WORK TO COMPLETE: Transcribe the material word for word, but without the images.
— start DATA LINES —
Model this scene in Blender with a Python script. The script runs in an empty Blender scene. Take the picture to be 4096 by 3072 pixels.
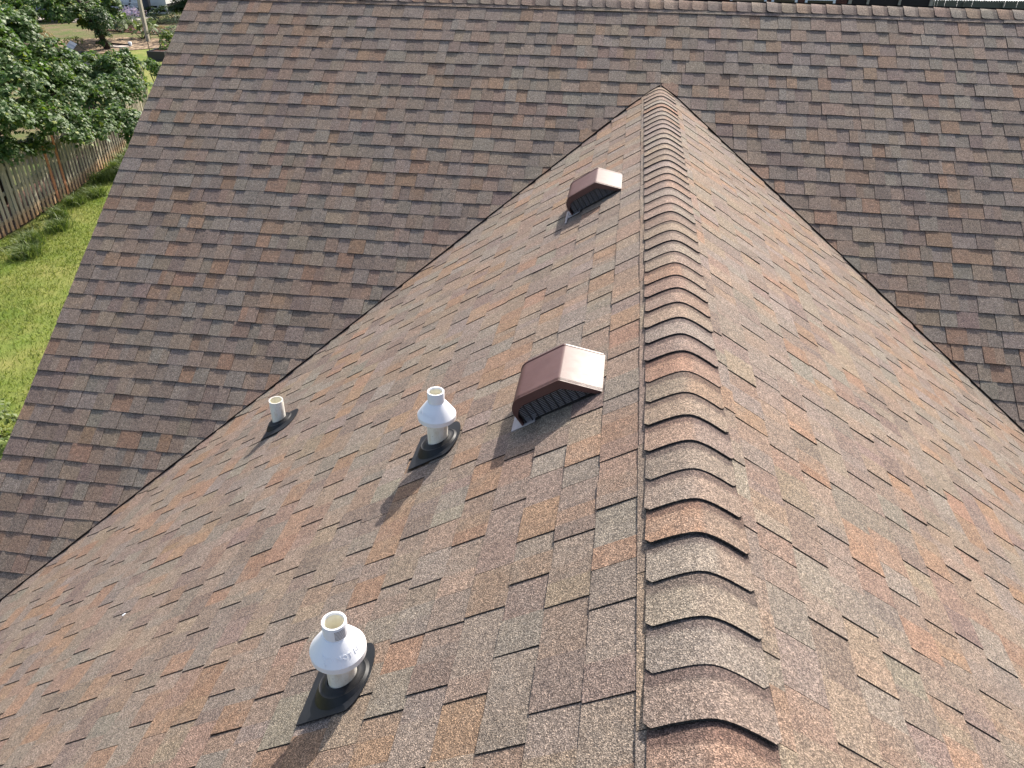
import bpy, bmesh, math, random
import numpy as np
from mathutils import Vector, Matrix

# ------------------------------------------------------------------ camera, sky, sun, exposure
scene = bpy.context.scene
COL = scene.collection
FOCAL_PX, YAW, PITCH, ROLL = 3095.96, -0.13596, 0.55883, 0.01349
CAM = Vector((-0.2913, -7.4366, 1.4002))
fw = Vector((math.sin(YAW) * math.cos(PITCH), math.cos(YAW) * math.cos(PITCH), -math.sin(PITCH)))
rt = Vector((math.cos(YAW), -math.sin(YAW), 0))
up = rt.cross(fw)
r2 = rt * math.cos(ROLL) + up * math.sin(ROLL)
u2 = -rt * math.sin(ROLL) + up * math.cos(ROLL)
cd = bpy.data.cameras.new('camera')
cd.sensor_fit = 'HORIZONTAL'
cd.sensor_width = 36.0
cd.lens = 36.0 * FOCAL_PX / 4096.0
cd.clip_start = 0.05
cd.clip_end = 2000
cam = bpy.data.objects.new('camera', cd)
COL.objects.link(cam)
cam.matrix_world = Matrix(((r2.x, u2.x, -fw.x, CAM.x), (r2.y, u2.y, -fw.y, CAM.y), (r2.z, u2.z, -fw.z, CAM.z), (0, 0, 0, 1)))
scene.camera = cam

SUN_EL, SUN_AZ = math.radians(41.6), math.radians(17.5)      # azimuth measured from +Y towards +X
sundir = Vector((math.sin(SUN_AZ) * math.cos(SUN_EL), math.cos(SUN_AZ) * math.cos(SUN_EL), math.sin(SUN_EL)))
world = bpy.data.worlds.new('World')
scene.world = world
world.use_nodes = True
wn = world.node_tree.nodes
sky = wn.new('ShaderNodeTexSky')
sky.sky_type = 'NISHITA'
sky.sun_disc = False
sky.sun_elevation = SUN_EL
sky.sun_rotation = SUN_AZ
sky.dust_density = 3.5            # a bright, slightly hazy summer sky
sky.ozone_density = 0.4
wn['Background'].inputs['Strength'].default_value = 0.14
world.node_tree.links.new(sky.outputs[0], wn['Background'].inputs['Color'])
sl = bpy.data.lights.new('sun', 'SUN')
sl.energy = 4.2
sl.angle = math.radians(0.53)
sl.color = (1.0, 0.95, 0.87)
sun = bpy.data.objects.new('sun', sl)
COL.objects.link(sun)
sun.rotation_euler = sundir.to_track_quat('Z', 'Y').to_euler()
sun.location = (10, 30, 30)
vs = scene.view_settings
vs.view_transform = 'Standard'
vs.look = 'None'
vs.gamma = 1
vs.use_curve_mapping = False
vs.exposure = 0.96

rng = random.Random(11)
nrng = np.random.default_rng(5)
GROUND = -5.4

# ------------------------------------------------------------------ helpers
def tag(o, label=None, cat=None, group=None, kind=None):
    if label: o['label'] = label
    if cat: o['category'] = cat
    if group: o['group'] = group
    if kind: o['kind'] = kind
    return o

def empty(name, loc=(0, 0, 0), rz=0.0):
    o = bpy.data.objects.new(name, None)
    COL.objects.link(o)
    o.location = loc
    o.rotation_euler = (0, 0, rz)
    o.empty_display_size = 0.2
    return o

def link_mesh(name, me, mat=None, parent=None, loc=None):
    o = bpy.data.objects.new(name, me)
    COL.objects.link(o)
    if mat and not me.materials: me.materials.append(mat)
    if parent: o.parent = parent
    if loc is not None: o.location = loc
    return o

class MB:
    """collects simple shapes and links them as one mesh"""
    def __init__(s): s.v, s.f, s.sm = [], [], []
    def add(s, vs_, fs, smooth=False):
        b = len(s.v)
        s.v += [tuple(v) for v in vs_]
        s.f += [tuple(b + i for i in f) for f in fs]
        s.sm += [smooth] * len(fs)
    def box(s, x0, x1, y0, y1, z0, z1):
        s.add([(x0, y0, z0), (x1, y0, z0), (x1, y1, z0), (x0, y1, z0), (x0, y0, z1), (x1, y0, z1), (x1, y1, z1), (x0, y1, z1)],
              [(0, 3, 2, 1), (4, 5, 6, 7), (0, 1, 5, 4), (1, 2, 6, 5), (2, 3, 7, 6), (3, 0, 4, 7)])
    def bar(s, a, b, w, h=None):
        a, b = Vector(a), Vector(b)
        h = h or w
        t = (b - a).normalized()
        q = t.cross(Vector((0, 0, 1)))
        if q.length < 1e-4: q = Vector((1, 0, 0))
        q.normalize()
        k = q.cross(t)
        vs_ = []
        for e in (a, b):
            for (i, j) in ((-1, -1), (1, -1), (1, 1), (-1, 1)):
                vs_.append(e + q * i * w / 2 + k * j * h / 2)
        s.add(vs_, [(0, 1, 2, 3), (7, 6, 5, 4), (0, 4, 5, 1), (1, 5, 6, 2), (2, 6, 7, 3), (3, 7, 4, 0)])
    def tube(s, pts, radii, n=8, cap=True, smooth=True):
        pts = [Vector(p) for p in pts]
        rings = []
        for i, p in enumerate(pts):
            t = (pts[min(i + 1, len(pts) - 1)] - pts[max(i - 1, 0)]).normalized()
            q = t.cross(Vector((0.13, 0.21, 1)))
            if q.length < 1e-3: q = Vector((1, 0, 0))
            q.normalize()
            k = q.cross(t)
            rings.append([p + (q * math.cos(a) + k * math.sin(a)) * radii[i] for a in [2 * math.pi * j / n for j in range(n)]])
        vs_ = [v for r in rings for v in r]
        fs = []
        for i in range(len(rings) - 1):
            for j in range(n):
                fs.append((i * n + j, i * n + (j + 1) % n, (i + 1) * n + (j + 1) % n, (i + 1) * n + j))
        s.add(vs_, fs, smooth)
        if cap:
            b = len(s.v) - len(vs_)
            s.f.append(tuple(b + j for j in range(n))[::-1]); s.sm.append(False)
            s.f.append(tuple(b + (len(rings) - 1) * n + j for j in range(n))); s.sm.append(False)
    def lathe(s, prof, n=40, smooth=True, c=(0, 0, 0)):
        vs_ = []
        for (r, z) in prof:
            for j in range(n):
                a = 2 * math.pi * j / n
                vs_.append((c[0] + r * math.cos(a), c[1] + r * math.sin(a), c[2] + z))
        fs = []
        for i in range(len(prof) - 1):
            for j in range(n):
                fs.append((i * n + j, i * n + (j + 1) % n, (i + 1) * n + (j + 1) % n, (i + 1) * n + j))
        s.add(vs_, fs, smooth)
    def build(s, name, mat, parent=None, loc=None, sharp=None):
        me = bpy.data.meshes.new(name)
        me.from_pydata(s.v, [], s.f)
        me.polygons.foreach_set('use_smooth', s.sm)
        me.update()
        if sharp is not None:
            bm = bmesh.new(); bm.from_mesh(me)
            bmesh.ops.recalc_face_normals(bm, faces=bm.faces)
            for e in bm.edges:
                if len(e.link_faces) == 2 and e.calc_face_angle(0) > math.radians(sharp): e.smooth = False
            bm.to_mesh(me); bm.free()
        return link_mesh(name, me, mat, parent, loc)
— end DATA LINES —
EXERCISE OUTPUT:
Model this scene in Blender with a Python script. The script runs in an empty Blender scene. Take the picture to be 4096 by 3072 pixels.
import bpy, bmesh, math, random
import numpy as np
from mathutils import Vector, Matrix

# ------------------------------------------------------------------ camera, sky, sun, exposure
scene = bpy.context.scene
COL = scene.collection
FOCAL_PX, YAW, PITCH, ROLL = 3095.96, -0.13596, 0.55883, 0.01349
CAM = Vector((-0.2913, -7.4366, 1.4002))
fw = Vector((math.sin(YAW) * math.cos(PITCH), math.cos(YAW) * math.cos(PITCH), -math.sin(PITCH)))
rt = Vector((math.cos(YAW), -math.sin(YAW), 0))
up = rt.cross(fw)
r2 = rt * math.cos(ROLL) + up * math.sin(ROLL)
u2 = -rt * math.sin(ROLL) + up * math.cos(ROLL)
cd = bpy.data.cameras.new('camera')
cd.sensor_fit = 'HORIZONTAL'
cd.sensor_width = 36.0
cd.lens = 36.0 * FOCAL_PX / 4096.0
cd.clip_start = 0.05
cd.clip_end = 2000
cam = bpy.data.objects.new('camera', cd)
COL.objects.link(cam)
cam.matrix_world = Matrix(((r2.x, u2.x, -fw.x, CAM.x), (r2.y, u2.y, -fw.y, CAM.y), (r2.z, u2.z, -fw.z, CAM.z), (0, 0, 0, 1)))
scene.camera = cam

SUN_EL, SUN_AZ = math.radians(41.6), math.radians(17.5)      # azimuth measured from +Y towards +X
sundir = Vector((math.sin(SUN_AZ) * math.cos(SUN_EL), math.cos(SUN_AZ) * math.cos(SUN_EL), math.sin(SUN_EL)))
world = bpy.data.worlds.new('World')
scene.world = world
world.use_nodes = True
wn = world.node_tree.nodes
sky = wn.new('ShaderNodeTexSky')
sky.sky_type = 'NISHITA'
sky.sun_disc = False
sky.sun_elevation = SUN_EL
sky.sun_rotation = SUN_AZ
sky.dust_density = 3.5            # a bright, slightly hazy summer sky
sky.ozone_density = 0.4
wn['Background'].inputs['Strength'].default_value = 0.14
world.node_tree.links.new(sky.outputs[0], wn['Background'].inputs['Color'])
sl = bpy.data.lights.new('sun', 'SUN')
sl.energy = 4.2
sl.angle = math.radians(0.53)
sl.color = (1.0, 0.95, 0.87)
sun = bpy.data.objects.new('sun', sl)
COL.objects.link(sun)
sun.rotation_euler = sundir.to_track_quat('Z', 'Y').to_euler()
sun.location = (10, 30, 30)
vs = scene.view_settings
vs.view_transform = 'Standard'
vs.look = 'None'
vs.gamma = 1
vs.use_curve_mapping = False
vs.exposure = 0.96

rng = random.Random(11)
nrng = np.random.default_rng(5)
GROUND = -5.4

# ------------------------------------------------------------------ helpers
def tag(o, label=None, cat=None, group=None, kind=None):
    if label: o['label'] = label
    if cat: o['category'] = cat
    if group: o['group'] = group
    if kind: o['kind'] = kind
    return o

def empty(name, loc=(0, 0, 0), rz=0.0):
    o = bpy.data.objects.new(name, None)
    COL.objects.link(o)
    o.location = loc
    o.rotation_euler = (0, 0, rz)
    o.empty_display_size = 0.2
    return o

def link_mesh(name, me, mat=None, parent=None, loc=None):
    o = bpy.data.objects.new(name, me)
    COL.objects.link(o)
    if mat and not me.materials: me.materials.append(mat)
    if parent: o.parent = parent
    if loc is not None: o.location = loc
    return o

class MB:
    """collects simple shapes and links them as one mesh"""
    def __init__(s): s.v, s.f, s.sm = [], [], []
    def add(s, vs_, fs, smooth=False):
        b = len(s.v)
        s.v += [tuple(v) for v in vs_]
        s.f += [tuple(b + i for i in f) for f in fs]
        s.sm += [smooth] * len(fs)
    def box(s, x0, x1, y0, y1, z0, z1):
        s.add([(x0, y0, z0), (x1, y0, z0), (x1, y1, z0), (x0, y1, z0), (x0, y0, z1), (x1, y0, z1), (x1, y1, z1), (x0, y1, z1)],
              [(0, 3, 2, 1), (4, 5, 6, 7), (0, 1, 5, 4), (1, 2, 6, 5), (2, 3, 7, 6), (3, 0, 4, 7)])
    def bar(s, a, b, w, h=None):
        a, b = Vector(a), Vector(b)
        h = h or w
        t = (b - a).normalized()
        q = t.cross(Vector((0, 0, 1)))
        if q.length < 1e-4: q = Vector((1, 0, 0))
        q.normalize()
        k = q.cross(t)
        vs_ = []
        for e in (a, b):
            for (i, j) in ((-1, -1), (1, -1), (1, 1), (-1, 1)):
                vs_.append(e + q * i * w / 2 + k * j * h / 2)
        s.add(vs_, [(0, 1, 2, 3), (7, 6, 5, 4), (0, 4, 5, 1), (1, 5, 6, 2), (2, 6, 7, 3), (3, 7, 4, 0)])
    def tube(s, pts, radii, n=8, cap=True, smooth=True):
        pts = [Vector(p) for p in pts]
        rings = []
        for i, p in enumerate(pts):
            t = (pts[min(i + 1, len(pts) - 1)] - pts[max(i - 1, 0)]).normalized()
            q = t.cross(Vector((0.13, 0.21, 1)))
            if q.length < 1e-3: q = Vector((1, 0, 0))
            q.normalize()
            k = q.cross(t)
            rings.append([p + (q * math.cos(a) + k * math.sin(a)) * radii[i] for a in [2 * math.pi * j / n for j in range(n)]])
        vs_ = [v for r in rings for v in r]
        fs = []
        for i in range(len(rings) - 1):
            for j in range(n):
                fs.append((i * n + j, i * n + (j + 1) % n, (i + 1) * n + (j + 1) % n, (i + 1) * n + j))
        s.add(vs_, fs, smooth)
        if cap:
            b = len(s.v) - len(vs_)
            s.f.append(tuple(b + j for j in range(n))[::-1]); s.sm.append(False)
            s.f.append(tuple(b + (len(rings) - 1) * n + j for j in range(n))); s.sm.append(False)
    def lathe(s, prof, n=40, smooth=True, c=(0, 0, 0)):
        vs_ = []
        for (r, z) in prof:
            for j in range(n):
                a = 2 * math.pi * j / n
                vs_.append((c[0] + r * math.cos(a), c[1] + r * math.sin(a), c[2] + z))
        fs = []
        for i in range(len(prof) - 1):
            for j in range(n):
                fs.append((i * n + j, i * n + (j + 1) % n, (i + 1) * n + (j + 1) % n, (i + 1) * n + j))
        s.add(vs_, fs, smooth)
    def build(s, name, mat, parent=None, loc=None, sharp=None):
        me = bpy.data.meshes.new(name)
        me.from_pydata(s.v, [], s.f)
        me.polygons.foreach_set('use_smooth', s.sm)
        me.update()
        if sharp is not None:
            bm = bmesh.new(); bm.from_mesh(me)
            bmesh.ops.recalc_face_normals(bm, faces=bm.faces)
            for e in bm.edges:
                if len(e.link_faces) == 2 and e.calc_face_angle(0) > math.radians(sharp): e.smooth = False
            bm.to_mesh(me); bm.free()
        return link_mesh(name, me, mat, parent, loc)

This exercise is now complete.